The Terror features a cast impressively full of “hey it’s that guy” guys like Jared Harris, Ciarán Hindis, and Tobias Menzes. It deftly turned itself into an anthology with the second season The Terror: Infamy that tells a ghost story within the setting of a Japanese interment camp in World War II.
Them
Available on: Prime Video
Premiering in April 2021, just half a year after Lovecraft Country‘s series finale, Them is another TV series that understands no embellishment is necessary when cataloguing the horrors of the Jim Crow era…but throwing a few supernatural terrors in there still helps.
This Prime Video series from Little Marvin and Lena Waithe follows the Emorys, a Black family in 1953 who moves from North Carolina to an all-white neighborhood in Los Angeles.

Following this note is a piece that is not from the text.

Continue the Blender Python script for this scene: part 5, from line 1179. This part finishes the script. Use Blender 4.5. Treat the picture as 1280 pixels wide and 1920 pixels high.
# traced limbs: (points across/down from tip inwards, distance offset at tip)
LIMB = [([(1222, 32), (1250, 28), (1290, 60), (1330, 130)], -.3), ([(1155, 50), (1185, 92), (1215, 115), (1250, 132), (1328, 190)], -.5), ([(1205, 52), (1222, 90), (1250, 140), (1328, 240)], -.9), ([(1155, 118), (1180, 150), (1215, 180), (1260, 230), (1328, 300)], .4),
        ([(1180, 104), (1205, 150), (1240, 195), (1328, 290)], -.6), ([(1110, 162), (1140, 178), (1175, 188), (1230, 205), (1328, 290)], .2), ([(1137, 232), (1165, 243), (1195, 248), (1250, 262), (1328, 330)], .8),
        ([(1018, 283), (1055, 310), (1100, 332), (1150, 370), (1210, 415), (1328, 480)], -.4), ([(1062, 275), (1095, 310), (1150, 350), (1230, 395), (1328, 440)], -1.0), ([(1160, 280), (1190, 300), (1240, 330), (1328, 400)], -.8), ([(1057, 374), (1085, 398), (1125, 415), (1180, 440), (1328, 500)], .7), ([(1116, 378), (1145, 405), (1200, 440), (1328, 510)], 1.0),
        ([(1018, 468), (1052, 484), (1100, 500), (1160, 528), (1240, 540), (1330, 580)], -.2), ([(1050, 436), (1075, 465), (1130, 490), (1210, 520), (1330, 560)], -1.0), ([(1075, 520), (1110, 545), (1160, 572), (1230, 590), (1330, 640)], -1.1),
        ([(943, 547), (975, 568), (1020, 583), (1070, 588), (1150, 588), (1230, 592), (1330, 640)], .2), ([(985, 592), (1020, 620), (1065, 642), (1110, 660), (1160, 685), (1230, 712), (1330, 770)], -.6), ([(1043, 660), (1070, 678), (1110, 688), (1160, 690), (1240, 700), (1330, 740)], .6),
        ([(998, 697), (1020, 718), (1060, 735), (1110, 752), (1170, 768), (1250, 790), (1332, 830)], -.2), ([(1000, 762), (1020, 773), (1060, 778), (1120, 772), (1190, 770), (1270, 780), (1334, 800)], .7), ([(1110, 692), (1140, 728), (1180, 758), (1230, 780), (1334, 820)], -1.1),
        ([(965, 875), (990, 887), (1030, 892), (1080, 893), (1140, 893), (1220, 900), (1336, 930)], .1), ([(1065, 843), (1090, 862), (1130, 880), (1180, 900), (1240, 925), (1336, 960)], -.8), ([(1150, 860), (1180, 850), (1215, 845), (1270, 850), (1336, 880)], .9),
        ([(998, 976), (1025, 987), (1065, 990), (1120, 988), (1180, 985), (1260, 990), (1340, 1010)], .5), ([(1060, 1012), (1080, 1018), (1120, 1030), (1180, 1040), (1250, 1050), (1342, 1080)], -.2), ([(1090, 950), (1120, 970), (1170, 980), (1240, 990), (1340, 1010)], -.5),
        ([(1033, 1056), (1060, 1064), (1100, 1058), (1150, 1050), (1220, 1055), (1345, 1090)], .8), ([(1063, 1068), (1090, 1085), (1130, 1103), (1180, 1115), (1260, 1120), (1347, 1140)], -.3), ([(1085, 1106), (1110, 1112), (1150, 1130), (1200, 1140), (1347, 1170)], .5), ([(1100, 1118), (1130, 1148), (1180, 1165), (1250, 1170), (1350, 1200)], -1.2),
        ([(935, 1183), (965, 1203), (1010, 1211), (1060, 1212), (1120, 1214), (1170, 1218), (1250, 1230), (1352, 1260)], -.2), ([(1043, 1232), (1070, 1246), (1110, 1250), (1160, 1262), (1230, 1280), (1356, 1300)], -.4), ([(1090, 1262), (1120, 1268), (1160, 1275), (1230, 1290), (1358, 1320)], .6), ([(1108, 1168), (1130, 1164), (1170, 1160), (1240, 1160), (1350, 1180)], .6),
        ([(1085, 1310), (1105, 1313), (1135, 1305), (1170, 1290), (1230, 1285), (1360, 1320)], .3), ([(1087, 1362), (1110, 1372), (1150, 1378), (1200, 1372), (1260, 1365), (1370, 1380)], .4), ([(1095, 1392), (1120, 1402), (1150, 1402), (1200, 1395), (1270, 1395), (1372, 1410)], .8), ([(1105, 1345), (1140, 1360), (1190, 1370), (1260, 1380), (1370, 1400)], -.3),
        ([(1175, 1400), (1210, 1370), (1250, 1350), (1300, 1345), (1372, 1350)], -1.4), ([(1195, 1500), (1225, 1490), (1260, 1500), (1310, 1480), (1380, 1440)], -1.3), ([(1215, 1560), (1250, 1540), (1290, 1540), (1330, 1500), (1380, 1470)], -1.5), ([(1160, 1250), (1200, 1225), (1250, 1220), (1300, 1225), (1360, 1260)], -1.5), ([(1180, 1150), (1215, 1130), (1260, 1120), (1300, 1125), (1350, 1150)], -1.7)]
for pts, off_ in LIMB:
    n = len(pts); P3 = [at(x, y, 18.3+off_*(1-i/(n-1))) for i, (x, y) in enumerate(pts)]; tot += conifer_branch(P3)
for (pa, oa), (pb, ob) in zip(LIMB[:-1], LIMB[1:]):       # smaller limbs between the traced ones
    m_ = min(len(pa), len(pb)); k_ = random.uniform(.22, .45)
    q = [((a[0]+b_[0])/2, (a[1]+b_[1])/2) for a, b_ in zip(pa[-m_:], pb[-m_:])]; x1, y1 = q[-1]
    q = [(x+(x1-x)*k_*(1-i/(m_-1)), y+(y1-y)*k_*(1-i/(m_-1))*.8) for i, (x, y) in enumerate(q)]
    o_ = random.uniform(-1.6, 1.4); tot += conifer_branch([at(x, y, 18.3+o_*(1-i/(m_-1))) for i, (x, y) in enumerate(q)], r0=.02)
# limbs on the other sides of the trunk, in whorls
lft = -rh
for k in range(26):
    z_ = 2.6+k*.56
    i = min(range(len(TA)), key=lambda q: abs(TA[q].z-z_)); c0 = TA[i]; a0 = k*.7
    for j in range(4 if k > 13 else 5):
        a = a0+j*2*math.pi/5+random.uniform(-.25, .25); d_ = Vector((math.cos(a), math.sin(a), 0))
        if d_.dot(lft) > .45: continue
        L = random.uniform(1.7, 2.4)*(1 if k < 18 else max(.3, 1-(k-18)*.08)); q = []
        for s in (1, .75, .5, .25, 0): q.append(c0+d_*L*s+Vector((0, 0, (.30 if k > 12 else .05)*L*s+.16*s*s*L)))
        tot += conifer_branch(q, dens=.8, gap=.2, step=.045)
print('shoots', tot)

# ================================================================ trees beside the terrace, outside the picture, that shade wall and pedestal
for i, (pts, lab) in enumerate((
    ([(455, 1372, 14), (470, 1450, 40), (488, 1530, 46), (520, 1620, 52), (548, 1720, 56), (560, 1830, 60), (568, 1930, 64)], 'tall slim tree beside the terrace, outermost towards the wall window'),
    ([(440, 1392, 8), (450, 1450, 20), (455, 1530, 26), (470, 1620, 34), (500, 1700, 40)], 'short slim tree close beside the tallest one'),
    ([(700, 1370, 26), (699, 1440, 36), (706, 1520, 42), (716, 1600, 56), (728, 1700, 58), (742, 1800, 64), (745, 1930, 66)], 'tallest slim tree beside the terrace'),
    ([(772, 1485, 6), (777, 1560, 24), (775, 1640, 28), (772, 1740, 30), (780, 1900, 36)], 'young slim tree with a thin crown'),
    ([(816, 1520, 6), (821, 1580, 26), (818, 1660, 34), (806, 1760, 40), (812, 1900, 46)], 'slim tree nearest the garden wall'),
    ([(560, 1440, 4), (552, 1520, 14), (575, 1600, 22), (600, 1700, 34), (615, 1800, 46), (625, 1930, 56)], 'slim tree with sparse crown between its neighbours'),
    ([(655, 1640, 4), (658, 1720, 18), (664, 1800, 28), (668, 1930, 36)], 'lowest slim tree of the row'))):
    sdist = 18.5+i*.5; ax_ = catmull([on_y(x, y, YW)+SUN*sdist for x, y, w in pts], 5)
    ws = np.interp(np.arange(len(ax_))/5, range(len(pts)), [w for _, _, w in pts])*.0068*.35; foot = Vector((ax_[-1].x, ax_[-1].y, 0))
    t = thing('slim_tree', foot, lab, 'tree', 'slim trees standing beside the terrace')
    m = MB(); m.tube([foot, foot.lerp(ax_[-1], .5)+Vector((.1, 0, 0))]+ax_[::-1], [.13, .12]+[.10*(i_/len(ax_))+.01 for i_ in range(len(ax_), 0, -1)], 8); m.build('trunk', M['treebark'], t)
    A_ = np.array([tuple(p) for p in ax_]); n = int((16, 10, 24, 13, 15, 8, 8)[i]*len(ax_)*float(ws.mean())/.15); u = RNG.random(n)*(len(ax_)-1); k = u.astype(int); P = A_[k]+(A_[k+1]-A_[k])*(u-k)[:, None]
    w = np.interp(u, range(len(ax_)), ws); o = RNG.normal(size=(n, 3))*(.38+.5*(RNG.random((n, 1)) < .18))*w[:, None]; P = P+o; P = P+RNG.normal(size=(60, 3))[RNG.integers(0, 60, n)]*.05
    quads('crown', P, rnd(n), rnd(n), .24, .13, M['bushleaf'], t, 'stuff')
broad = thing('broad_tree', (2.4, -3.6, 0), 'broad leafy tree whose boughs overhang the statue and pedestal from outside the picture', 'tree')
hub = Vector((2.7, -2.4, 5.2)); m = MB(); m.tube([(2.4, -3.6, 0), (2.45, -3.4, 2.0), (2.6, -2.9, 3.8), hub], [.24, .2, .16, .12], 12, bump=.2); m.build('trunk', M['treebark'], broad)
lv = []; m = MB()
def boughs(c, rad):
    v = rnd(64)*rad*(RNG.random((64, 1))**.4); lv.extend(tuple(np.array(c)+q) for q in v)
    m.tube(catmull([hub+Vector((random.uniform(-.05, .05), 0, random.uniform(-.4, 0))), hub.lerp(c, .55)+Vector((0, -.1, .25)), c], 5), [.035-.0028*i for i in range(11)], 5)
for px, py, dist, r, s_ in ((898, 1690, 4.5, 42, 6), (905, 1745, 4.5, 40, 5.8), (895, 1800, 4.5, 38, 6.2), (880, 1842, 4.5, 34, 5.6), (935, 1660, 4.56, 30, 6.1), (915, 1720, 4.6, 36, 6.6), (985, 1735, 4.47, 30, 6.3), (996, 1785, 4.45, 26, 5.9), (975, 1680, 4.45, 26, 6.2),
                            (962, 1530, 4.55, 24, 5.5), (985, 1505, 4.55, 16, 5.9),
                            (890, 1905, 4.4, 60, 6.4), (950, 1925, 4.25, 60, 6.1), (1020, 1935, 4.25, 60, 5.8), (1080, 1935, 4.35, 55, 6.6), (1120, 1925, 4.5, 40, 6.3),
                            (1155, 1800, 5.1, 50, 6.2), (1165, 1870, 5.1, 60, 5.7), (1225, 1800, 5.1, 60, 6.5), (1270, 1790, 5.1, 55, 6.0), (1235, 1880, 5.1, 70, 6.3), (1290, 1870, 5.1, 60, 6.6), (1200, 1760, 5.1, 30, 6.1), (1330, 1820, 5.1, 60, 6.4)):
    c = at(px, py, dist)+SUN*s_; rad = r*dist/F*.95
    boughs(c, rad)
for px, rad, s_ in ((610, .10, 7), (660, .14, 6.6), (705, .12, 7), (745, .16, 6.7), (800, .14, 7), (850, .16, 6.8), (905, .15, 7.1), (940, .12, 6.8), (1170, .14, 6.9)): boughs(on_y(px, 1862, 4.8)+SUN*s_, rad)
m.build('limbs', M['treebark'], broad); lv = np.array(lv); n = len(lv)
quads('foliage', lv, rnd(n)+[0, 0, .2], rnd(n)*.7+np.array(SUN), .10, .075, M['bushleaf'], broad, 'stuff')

While in the idyllic west, seemingly living out the idyllic American life, the family soon discovers that their home might be a gathering place for all manner of evil forces.
The Twilight Zone
Available on: Paramount+
The Twilight Zone is an all-time television classic for good reason. Join Rod Serling each episode for a new tale of mystery, horror and woe.
Whatever you do, however, do NOT drop your glasses.
Unsolved Mysteries
Available on: Netflix
Any reboot of continuation of the classic ’80s/’90s true crime series Unsolved Mysteries just needs one element to be considered authentic: that music. Thankfully, this modern iteration on Netflix maintains a version of the original’s haunting theme. Beyond that crucial aspect, Unsolved Mysteries honors the original by continuing the formula to great success.
Unsolved Mysteries remains largely a true crime enterprise. The show covers unexplained disappearances, murders, and crimes. But it also spends plenty of time with the truly unexplained: the paranormal. This reboot has covered UFOs and some tsunami ghosts. That, combined with the atmospheric music, makes this a suitably spooky watch.